[Scene script records]
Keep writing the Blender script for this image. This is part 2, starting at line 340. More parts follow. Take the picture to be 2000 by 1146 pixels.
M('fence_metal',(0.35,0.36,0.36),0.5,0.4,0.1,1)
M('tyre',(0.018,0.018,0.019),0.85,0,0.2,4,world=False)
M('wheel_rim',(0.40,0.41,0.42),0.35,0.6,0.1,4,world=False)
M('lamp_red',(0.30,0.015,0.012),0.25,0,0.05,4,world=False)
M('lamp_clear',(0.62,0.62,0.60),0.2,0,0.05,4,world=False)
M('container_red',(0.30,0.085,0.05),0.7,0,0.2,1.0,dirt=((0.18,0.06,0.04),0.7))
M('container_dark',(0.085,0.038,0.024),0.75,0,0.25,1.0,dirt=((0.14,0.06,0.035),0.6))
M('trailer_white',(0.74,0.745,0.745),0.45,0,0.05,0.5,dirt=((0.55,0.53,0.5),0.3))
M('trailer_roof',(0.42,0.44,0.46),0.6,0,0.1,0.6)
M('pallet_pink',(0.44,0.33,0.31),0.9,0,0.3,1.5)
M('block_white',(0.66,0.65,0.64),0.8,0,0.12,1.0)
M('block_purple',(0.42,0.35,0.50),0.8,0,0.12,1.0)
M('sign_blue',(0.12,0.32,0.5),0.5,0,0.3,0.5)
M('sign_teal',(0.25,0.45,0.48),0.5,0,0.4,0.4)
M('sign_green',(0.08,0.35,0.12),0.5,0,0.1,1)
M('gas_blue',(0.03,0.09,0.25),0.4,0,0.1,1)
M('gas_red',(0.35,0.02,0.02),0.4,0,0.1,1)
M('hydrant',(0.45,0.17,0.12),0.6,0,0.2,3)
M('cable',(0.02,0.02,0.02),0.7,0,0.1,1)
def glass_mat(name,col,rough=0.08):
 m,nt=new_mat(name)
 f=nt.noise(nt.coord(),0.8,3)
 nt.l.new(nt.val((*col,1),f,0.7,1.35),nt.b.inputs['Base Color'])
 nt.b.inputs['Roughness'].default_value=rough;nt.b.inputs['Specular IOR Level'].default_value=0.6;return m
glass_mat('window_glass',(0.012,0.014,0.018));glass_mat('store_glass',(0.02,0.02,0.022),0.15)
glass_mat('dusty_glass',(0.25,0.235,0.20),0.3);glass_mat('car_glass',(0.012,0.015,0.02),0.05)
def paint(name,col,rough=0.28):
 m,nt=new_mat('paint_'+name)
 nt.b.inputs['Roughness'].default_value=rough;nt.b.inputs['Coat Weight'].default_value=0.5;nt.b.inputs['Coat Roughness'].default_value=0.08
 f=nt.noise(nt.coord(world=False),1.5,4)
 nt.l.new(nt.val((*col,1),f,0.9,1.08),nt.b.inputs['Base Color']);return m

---

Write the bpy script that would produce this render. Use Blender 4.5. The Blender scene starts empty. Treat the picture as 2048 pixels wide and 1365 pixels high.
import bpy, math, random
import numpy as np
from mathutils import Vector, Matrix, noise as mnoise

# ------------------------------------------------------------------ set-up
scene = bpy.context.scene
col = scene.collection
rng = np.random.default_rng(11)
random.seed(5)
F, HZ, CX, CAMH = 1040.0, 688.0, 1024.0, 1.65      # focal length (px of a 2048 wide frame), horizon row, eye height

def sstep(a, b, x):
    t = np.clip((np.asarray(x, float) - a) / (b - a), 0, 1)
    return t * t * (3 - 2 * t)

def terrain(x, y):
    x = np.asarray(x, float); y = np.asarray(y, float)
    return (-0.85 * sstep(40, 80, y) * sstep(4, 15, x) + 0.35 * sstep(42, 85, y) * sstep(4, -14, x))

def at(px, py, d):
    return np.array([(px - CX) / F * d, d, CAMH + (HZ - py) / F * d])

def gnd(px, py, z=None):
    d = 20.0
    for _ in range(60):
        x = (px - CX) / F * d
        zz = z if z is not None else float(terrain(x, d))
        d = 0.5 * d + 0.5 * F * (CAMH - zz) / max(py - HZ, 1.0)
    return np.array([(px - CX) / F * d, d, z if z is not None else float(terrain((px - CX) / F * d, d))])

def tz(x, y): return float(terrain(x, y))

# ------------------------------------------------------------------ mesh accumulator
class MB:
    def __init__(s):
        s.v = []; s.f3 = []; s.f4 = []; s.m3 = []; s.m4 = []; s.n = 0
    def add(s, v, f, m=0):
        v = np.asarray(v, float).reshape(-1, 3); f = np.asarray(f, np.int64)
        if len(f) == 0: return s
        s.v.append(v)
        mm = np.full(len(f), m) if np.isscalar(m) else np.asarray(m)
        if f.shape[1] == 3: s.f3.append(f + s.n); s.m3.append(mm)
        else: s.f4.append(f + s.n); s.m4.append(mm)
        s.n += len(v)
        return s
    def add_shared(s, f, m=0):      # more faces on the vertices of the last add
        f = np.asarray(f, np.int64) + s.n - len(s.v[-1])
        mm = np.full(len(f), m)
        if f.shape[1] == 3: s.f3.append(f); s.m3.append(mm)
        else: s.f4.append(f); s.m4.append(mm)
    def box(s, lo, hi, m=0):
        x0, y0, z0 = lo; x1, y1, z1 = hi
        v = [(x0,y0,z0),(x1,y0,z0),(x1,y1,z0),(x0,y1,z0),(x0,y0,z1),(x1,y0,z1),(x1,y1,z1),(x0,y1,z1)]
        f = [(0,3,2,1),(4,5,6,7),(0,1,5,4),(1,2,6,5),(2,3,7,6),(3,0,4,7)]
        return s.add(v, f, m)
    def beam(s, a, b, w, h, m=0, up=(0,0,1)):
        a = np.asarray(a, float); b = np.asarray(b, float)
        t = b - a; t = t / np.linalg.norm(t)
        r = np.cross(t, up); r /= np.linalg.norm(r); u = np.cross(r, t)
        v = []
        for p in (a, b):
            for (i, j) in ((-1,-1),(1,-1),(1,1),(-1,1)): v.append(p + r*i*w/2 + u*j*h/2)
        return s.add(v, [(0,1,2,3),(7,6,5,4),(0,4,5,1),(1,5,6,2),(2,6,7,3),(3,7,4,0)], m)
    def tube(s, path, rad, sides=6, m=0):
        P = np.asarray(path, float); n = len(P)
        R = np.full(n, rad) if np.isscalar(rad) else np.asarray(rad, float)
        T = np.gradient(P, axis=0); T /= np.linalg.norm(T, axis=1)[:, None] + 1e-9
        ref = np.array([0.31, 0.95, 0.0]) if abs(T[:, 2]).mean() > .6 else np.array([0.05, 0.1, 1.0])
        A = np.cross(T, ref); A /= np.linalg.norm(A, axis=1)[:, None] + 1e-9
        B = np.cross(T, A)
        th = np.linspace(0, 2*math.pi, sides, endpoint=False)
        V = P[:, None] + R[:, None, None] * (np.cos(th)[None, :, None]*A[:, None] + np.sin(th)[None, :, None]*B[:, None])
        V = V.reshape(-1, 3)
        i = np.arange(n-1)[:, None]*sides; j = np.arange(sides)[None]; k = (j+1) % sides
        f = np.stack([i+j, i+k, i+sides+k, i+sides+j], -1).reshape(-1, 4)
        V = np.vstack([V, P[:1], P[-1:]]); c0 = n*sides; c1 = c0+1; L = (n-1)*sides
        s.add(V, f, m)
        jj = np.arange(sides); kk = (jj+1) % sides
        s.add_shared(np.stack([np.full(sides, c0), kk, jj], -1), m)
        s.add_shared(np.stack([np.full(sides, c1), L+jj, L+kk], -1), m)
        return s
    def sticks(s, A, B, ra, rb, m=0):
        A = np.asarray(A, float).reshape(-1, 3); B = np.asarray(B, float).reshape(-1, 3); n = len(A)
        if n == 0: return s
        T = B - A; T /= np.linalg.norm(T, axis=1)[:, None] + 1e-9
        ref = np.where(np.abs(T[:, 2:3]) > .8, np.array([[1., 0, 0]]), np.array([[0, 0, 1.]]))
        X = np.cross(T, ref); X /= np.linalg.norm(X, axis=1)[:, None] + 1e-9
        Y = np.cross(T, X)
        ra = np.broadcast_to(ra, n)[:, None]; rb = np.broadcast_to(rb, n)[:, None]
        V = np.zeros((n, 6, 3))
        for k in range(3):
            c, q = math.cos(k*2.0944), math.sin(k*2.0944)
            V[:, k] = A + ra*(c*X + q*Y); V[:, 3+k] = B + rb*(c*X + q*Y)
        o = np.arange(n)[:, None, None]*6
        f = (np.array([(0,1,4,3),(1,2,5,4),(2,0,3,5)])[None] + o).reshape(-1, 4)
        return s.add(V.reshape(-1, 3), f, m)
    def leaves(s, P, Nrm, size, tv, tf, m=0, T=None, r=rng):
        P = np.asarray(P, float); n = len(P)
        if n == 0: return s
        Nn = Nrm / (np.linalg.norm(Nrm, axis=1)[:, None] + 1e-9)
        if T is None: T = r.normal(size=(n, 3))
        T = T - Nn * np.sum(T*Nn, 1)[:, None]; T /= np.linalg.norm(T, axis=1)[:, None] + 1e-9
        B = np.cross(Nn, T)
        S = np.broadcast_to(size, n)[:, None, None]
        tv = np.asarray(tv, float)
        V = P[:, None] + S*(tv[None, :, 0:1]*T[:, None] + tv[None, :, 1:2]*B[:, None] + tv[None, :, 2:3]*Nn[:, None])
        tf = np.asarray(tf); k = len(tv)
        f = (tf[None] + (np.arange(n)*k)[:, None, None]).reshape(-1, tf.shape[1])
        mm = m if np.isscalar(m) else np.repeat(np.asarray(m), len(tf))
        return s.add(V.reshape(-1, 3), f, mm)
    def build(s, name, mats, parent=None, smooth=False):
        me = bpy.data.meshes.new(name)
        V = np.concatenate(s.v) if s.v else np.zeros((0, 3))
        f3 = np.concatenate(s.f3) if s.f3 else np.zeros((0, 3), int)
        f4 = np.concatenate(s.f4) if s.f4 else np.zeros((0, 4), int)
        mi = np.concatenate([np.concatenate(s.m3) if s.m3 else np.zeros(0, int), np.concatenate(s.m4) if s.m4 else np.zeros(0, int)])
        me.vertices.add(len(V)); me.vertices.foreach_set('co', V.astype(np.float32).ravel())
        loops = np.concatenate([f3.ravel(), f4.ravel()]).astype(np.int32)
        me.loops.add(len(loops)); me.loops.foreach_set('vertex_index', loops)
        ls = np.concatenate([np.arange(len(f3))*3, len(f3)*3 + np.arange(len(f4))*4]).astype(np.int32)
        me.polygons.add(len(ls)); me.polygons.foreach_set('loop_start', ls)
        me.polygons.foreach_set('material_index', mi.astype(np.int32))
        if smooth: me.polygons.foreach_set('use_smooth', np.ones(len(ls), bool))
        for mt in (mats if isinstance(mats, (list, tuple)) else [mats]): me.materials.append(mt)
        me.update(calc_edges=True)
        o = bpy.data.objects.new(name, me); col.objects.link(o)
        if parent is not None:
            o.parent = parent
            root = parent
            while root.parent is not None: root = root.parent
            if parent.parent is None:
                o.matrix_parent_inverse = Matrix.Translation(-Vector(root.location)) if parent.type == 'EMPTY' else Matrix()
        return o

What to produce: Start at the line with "Write the bpy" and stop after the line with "return np.array([(px - CX) / F * d, d, CAMH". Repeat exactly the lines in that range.

Right answer:
Write the bpy script that would produce this render. Use Blender 4.5. The Blender scene starts empty. Treat the picture as 2048 pixels wide and 1365 pixels high.
import bpy, math, random
import numpy as np
from mathutils import Vector, Matrix, noise as mnoise

# ------------------------------------------------------------------ set-up
scene = bpy.context.scene
col = scene.collection
rng = np.random.default_rng(11)
random.seed(5)
F, HZ, CX, CAMH = 1040.0, 688.0, 1024.0, 1.65      # focal length (px of a 2048 wide frame), horizon row, eye height

def sstep(a, b, x):
    t = np.clip((np.asarray(x, float) - a) / (b - a), 0, 1)
    return t * t * (3 - 2 * t)

def terrain(x, y):
    x = np.asarray(x, float); y = np.asarray(y, float)
    return (-0.85 * sstep(40, 80, y) * sstep(4, 15, x) + 0.35 * sstep(42, 85, y) * sstep(4, -14, x))

def at(px, py, d):
    return np.array([(px - CX) / F * d, d, CAMH + (HZ - py) / F * d])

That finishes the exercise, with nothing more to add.